K8S Monitoring, Application Debug with Pixie

K8S Monitoring, Application Debug with Pixie
Photo by Frederick Marschall / Unsplash

Introduction

I have been working professionally in the software industry for about 15 years. I have had the opportunity to work with many different tools in different companies, such as Appdynamics, Dynatrace, New Relic, Datadog etc.  Thanks to these applications, we can observe our application performance metrics, traces and bottlenecks. Today I will explain to you how to set up and manage another observability tool (plus it's open-source), Pixie!

What is Pixie?

Pixie is an open-source observability tool for Kubernetes applications. Pixie uses eBPF to automatically capture telemetry data without the need for manual instrumentation.

Thanks to Pixie we can view the high-level state of our clusters.

  • service maps
  • cluster resources
  • application traffic and more

Also drill down into more detailed views (pod state, flame graphs, individual full body application requests etc)

Pixie automatically collects the following data:

  • Protocol traces
  • Resource metrics
  • Network metrics
  • JVM metrics
  • Application CPU profiles

Install

To set up Pixie, you need to sign up first. After account creation, you need to log in with the  px auth login command and decide on the installation method. You can install Pixie via CLI, Helm or Yaml. I'll go with CLI.

bash -c "$(curl -fsSL https://withpixie.ai/install.sh)"

or

brew install pixie

Deploy

Pixie is using Operator Framework, which is another important point for the deployment. If you already have it you need to add some flag to the install command.
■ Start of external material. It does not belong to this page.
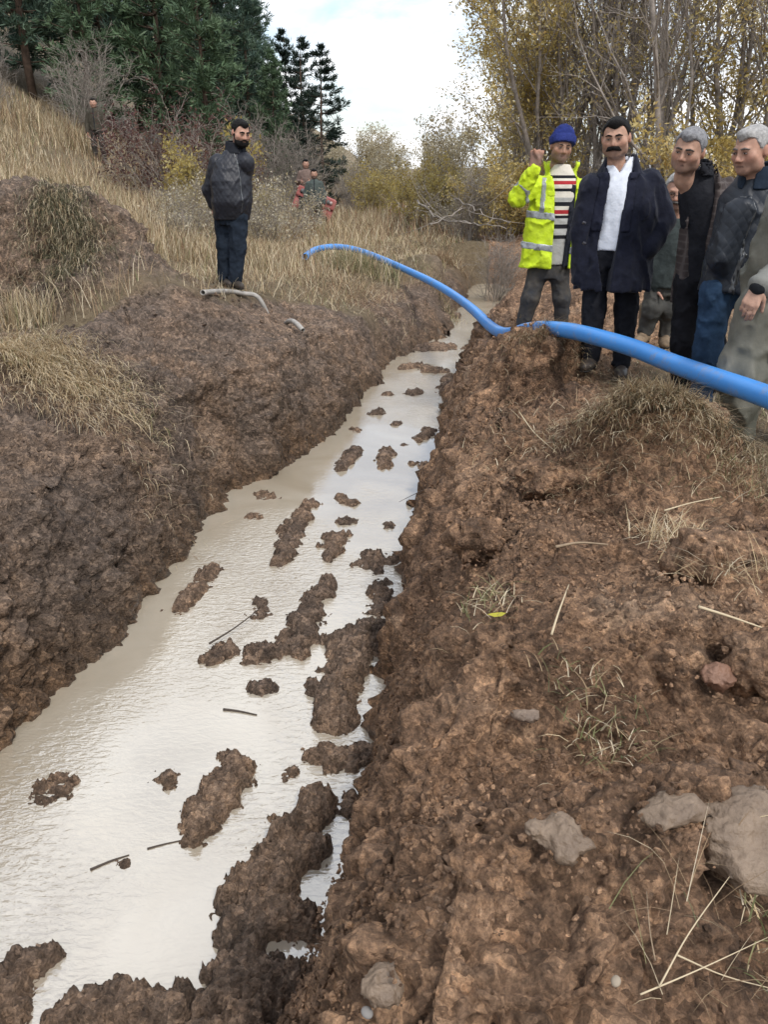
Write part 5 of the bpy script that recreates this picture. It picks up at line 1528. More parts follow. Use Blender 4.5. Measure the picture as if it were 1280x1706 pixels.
# ------------------------------------------------------------------ 3: man in plaid blazer bending forward
def man_blazer():
    P = Person(1150, 662, 5.55, 'person in brown plaid blazer and black shirt leaning forward')
    J = P.J
    hd = Head(J(1148, 252, -.12), rotm(R(-36), R(13), R(10)), 1.02)
    nk = J(1168, 285, -.04); shL = J(1170, 338, .05); shR = J(1222, 312, .05); elL = J(1150, 420, .16); wrL = J(1150, 490, .18); elR = J(1228, 420, .1); wrR = J(1222, 490, .05)
    hipL, hipR = J(1148, 470), J(1192, 468, .04); knL, knR = J(1140, 570, -.03), J(1188, 570); anL, anR = J(1137, 640), J(1180, 648)
    lo = np.array([-.45, -.5, -.08]); hi = np.array([.62, .45, 1.95])
    v = Vol(lo, hi, .0095); hd.add(v, 1.08, 1.04)
    core(v, nk, shL, shR, hipL, hipR, hd); v.chain([shL, elL, wrL], [.034, .032, .028]); v.chain([shR, elR, wrR], [.034, .032, .028])
    for h, k_, a in ((hipL, knL, anL), (hipR, knR, anR)): v.chain([h, k_, a], [.07, .05, .035])
    hand(v, wrL, (0, -.1, -1), (1, 0, 0), 1, (.4, .5)); hand(v, wrR, (0, -.1, -1), (-1, 0, 0), 1, (.4, .5))
    v.part('body', M_SKIN, P.root, lambda q: hd.cols(q, (.42, .25, .178), .40))
    hd.eyes(P.root)
    hd.brows(P.root, mat('dark_brow', (.06, .05, .045), .6), .0062)
    b = Vol(hd.c - .19, hd.c + .22, .0075); hd.hair(b); b.wrinkle(.004, (35, 35, 35), 3).part('hair', M_HAIRG, P.root)
    simple_legs(P, lo, hi, (hipL, hipR), (knL, knR), (anL, anR), [.10, .082, .072], cloth('black_trousers_b', (.012, .012, .015)))
    boots(P, [(anL, (-.5, -1)), (anR, (-.3, -1))], M_BOOTB, hgt=.08)
    cx = (hipL + hipR)[0] / 2; cy = .02; hem = J(1170, 505)[2]; yw = R(-22)
    j = Vol(lo, hi, .012)
    j.loft([(cx, .0, hipL[2], .16, .125), (cx - .03, -.02, hipL[2] + .28, .150, .135), (nk[0] + .035, -.02, nk[2] - .16, .142, .128), (nk[0] - .005, -.01, nk[2] - .03, .100, .100), (nk[0] - .005, .0, nk[2] + .02, .084, .084)], yw, .02)
    j.collar(nk + np.array([-.02, -.0, -.03]), .100, .082, .085, .013, .35, R(-30), .03)
    j.wrinkle(.006, (10, 10, 7), 9).part('black_shirt', cloth('black_shirt', (.014, .015, .02), rough=.7), P.root)
    w = Vol(lo, hi, .0115)
    w.loft([(cx + .03, .02, hem, .215, .180), (cx + .01, -.01, hem + .28, .200, .180), (nk[0] + .115, -.015, nk[2] - .26, .180, .172), (nk[0] + .10, -.01, nk[2] - .12, .160, .150), (nk[0] + .02, .02, nk[2] - .02, .105, .10)], yw, .03)
    w.chain([shL + np.array([.02, .01, -.03]), elL, wrL], [.085, .072, .06], .014); w.chain([shR + np.array([-.03, .01, -.03]), elR, wrR], [.092, .08, .066], .014)
    w.collar(nk + np.array([0, .02, -.08]), .150, .098, .115, .020, .75, R(-30), .05)
    w.wrinkle(.012, (8, 8, 5), 37, 3)
    full = w.copy()
    def op(half, sft=0.0):
        def fn(x, y, z):
            zz = z.ravel(); xc = np.interp(zz, [hem, J(0, 400)[2], J(0, 310)[2]], [J(1144, 500)[0], J(1148, 400)[0], J(1167, 310)[0]])[None, None] + sft
            hw = np.interp(zz, [hem, nk[2] - .3, nk[2] - .06, nk[2] + .06], [half * 1.2, half, half * .9, half * 1.5])[None, None]
            return -np.maximum(np.abs(x - xc) - hw, y + .07)
        return fn
    w.cut(op(.058))
    def plaid(name, k=1.0):
        m = cloth(name, (.060, .048, .045), noise_scale=None, bump=.3); t_ = m.node_tree; pr = t_.nodes['Principled BSDF']
        tcn = t_.nodes.new('ShaderNodeTexCoord'); prev = None
        def wave(dirn, sc, lo_, hi_):
            wv = t_.nodes.new('ShaderNodeTexWave'); wv.bands_direction = dirn; wv.inputs['Scale'].default_value = sc; wv.inputs['Distortion'].default_value = .4
            t_.links.new(tcn.outputs['Object'], wv.inputs['Vector']); rp = t_.nodes.new('ShaderNodeValToRGB')
            rp.color_ramp.elements[0].position = lo_; rp.color_ramp.elements[0].color = (0, 0, 0, 1); rp.color_ramp.elements[1].position = hi_; rp.color_ramp.elements[1].color = (1, 1, 1, 1)
            t_.links.new(wv.outputs['Fac'], rp.inputs[0]); return rp.outputs[0]
        a = wave('Z', 7.0, .80, .95); bb = wave('X', 7.0, .80, .95)
        ad = t_.nodes.new('ShaderNodeMath'); ad.operation = 'MAXIMUM'; t_.links.new(a, ad.inputs[0]); t_.links.new(bb, ad.inputs[1])
        mxn = t_.nodes.new('ShaderNodeMix'); mxn.data_type = 'RGBA'; mxn.inputs[6].default_value = (.056 * k, .045 * k, .043 * k, 1); mxn.inputs[7].default_value = (.085 * k, .072 * k, .068 * k, 1)
        t_.links.new(ad.outputs[0], mxn.inputs[0]); t_.links.new(mxn.outputs[2], pr.inputs['Base Color']); return m
    bz = w.part('plaid_blazer', plaid('brown_plaid'), P.root)
    lp = full.off(-.012); lp.cut(op(.058)); lp.cut(lambda x, y, z: -op(.118)(x, y, z)); lp.cut(lambda x, y, z: np.maximum(nk[2] - .48 - z, z - nk[2] + .06)); lp.part('lapel', plaid('brown_plaid_lapel', 1.25), bz)
man_blazer()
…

No OLM present on the cluster:

px deploy

OLM already exists on the cluster:

px deploy --deploy_olm=false

After the deploy command is executed, Pixie will create 3 following namespace:

  • olm
  • pl
  • px-operator
💡
Pixie stores all the data only in your cluster. 

For a quick test after a successful deployment, you can run the command below

px live px/http_data

This pre-defined command will give you detail about HTTP data.

Pixie HTTP data from CLI

If you wonder about all script lists, you can execute the following script:

px scripts list

Web GUI

Thanks to the Web UI, you can get live information about your cluster and applications.

Before starting, you can access all the scripts that you can access with the CLI by selecting the namespace, also via the UI.

Service Map:

Pixie service map

K8S Nodes:

Pixie Node info

Pods:

Pixie Pods

Also, you can find about JVM, the slowest SQL queries in your dashboard.

Conclusion

In this article, we learned how to install Pixie and the basic commands. Now we can access more information about our applications and take precautions by observing before problems arise.